Weaving — From Ancestral Structure to Contemporary Language
Weaving is among the oldest artistic and technological practices of humanity—a foundational gesture through which civilizations constructed not only textiles, but systems of meaning. Defined by the interlacing of warp and weft, weaving operates at the intersection of structure, rhythm, and time. From ancestral looms to contemporary installations, it has evolved from necessity into a critical language of contemporary art.
The Ancestral Grid: Weaving as Origin
Long before painting or sculpture assumed their canonical status, weaving functioned as a primary cultural expression. Across Indigenous, African, Asian, and pre-Columbian traditions, textiles encoded cosmologies, hierarchies, and identities. The loom itself—horizontal or vertical—was not merely a tool, but a cosmological device, organizing the world into tension (warp) and passage (weft).
The distinction between warp and weft is both technical and symbolic:
- Warp threads: strong, stable, held under tension—structure, continuity, order
- Weft threads: flexible, moving across—variation, narrative, intervention
This binary underpins not only textile production but a broader philosophical model: structure versus agency, system versus improvisation.
Material Intelligence
The intelligence of weaving lies in its materials. Traditionally:
- Cotton offers absorbency and clarity—ideal for functional textiles
- Wool introduces warmth, elasticity, and mass—suited for blankets and rugs
- Linen and silk bring luminosity and tension—refined, almost architectural qualities
Contemporary practice expands this palette to include bamboo, Tencel, synthetic fibers, and even paper, each introducing new behaviors of light, gravity, and fragility.
Even the technical language of yarn—fractions such as 8/2 or 16/2—reveals a system of measurement distinct from other textile traditions, emphasizing structure over softness, precision over volume.
Modernism and the Rewriting of Weaving
The 20th century marked a critical shift. With the Bauhaus, weaving entered modernist discourse not as craft but as design, abstraction, and architecture. Figures such as Anni Albers redefined the medium, treating the woven surface as a site of experimentation with pattern, perception, and industrial logic.
Yet even then, weaving remained marginal within art history—its association with the feminine and the functional limiting its institutional recognition.
Contemporary Weaving: Beyond the Loom
In contemporary art, weaving has fully entered the expanded field. It is no longer confined to textile production but has become a method of thinking and constructing space.
Artists today:
- deconstruct the loom
- suspend warp threads in architectural environments
- fragment woven surfaces into sculptural forms
- integrate unconventional materials—plastic, metal, found objects
Weaving becomes less about fabric and more about systems, networks, and interconnection.
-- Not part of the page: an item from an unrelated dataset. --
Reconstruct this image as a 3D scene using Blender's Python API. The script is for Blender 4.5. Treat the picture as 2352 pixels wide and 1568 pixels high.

Paper Weaving and Fragility
One of the most compelling contemporary developments is paper weaving. By replacing fiber with paper, artists introduce a material that is:
- fragile
- archival
- historically loaded (linked to text, image, and documentation)
Paper weaving collapses distinctions between drawing, collage, and textile. It transforms the act of weaving into a gesture of reconstruction—cutting, reordering, and reassembling visual information.
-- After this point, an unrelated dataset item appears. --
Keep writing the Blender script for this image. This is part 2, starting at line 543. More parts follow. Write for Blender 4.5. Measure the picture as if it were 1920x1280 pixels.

Here, the grid is no longer neutral. It becomes a site of disruption, where images are fragmented and reconfigured, echoing the instability of contemporary visual culture.
Weaving as Metaphor in the 21st Century
In 2026, weaving resonates far beyond material practice. It has become a central metaphor for contemporary life:
- social networks as woven systems
- identities as interlaced narratives
- histories as layered and entangled
From a curatorial perspective, weaving aligns with a broader shift toward practices that emphasize process, interdependence, and relationality. It resists singular authorship, foregrounding instead the logic of connection.
Labor, Time, and Resistance
Weaving remains inherently slow. Each intersection of thread marks a moment of labor, a unit of time embedded in the object. In an era defined by speed and immateriality, this slowness becomes a form of resistance.
The woven object carries:
- duration
- repetition
- care
It asks the viewer to engage differently—to read not only the image, but the time it contains.
Conclusion: The Persistence of Structure
What makes weaving enduring is its dual nature: it is both primitive and contemporary, functional and conceptual, material and metaphorical.
From ancestral looms to paper-based installations, weaving continues to evolve while maintaining its essential logic—the crossing of threads, the negotiation of tension, the creation of structure through relation.
In this sense, weaving is not simply a technique.
It is a model for understanding the world—one in which everything exists through connection, and meaning emerges not from isolated elements, but from the spaces where they intersect.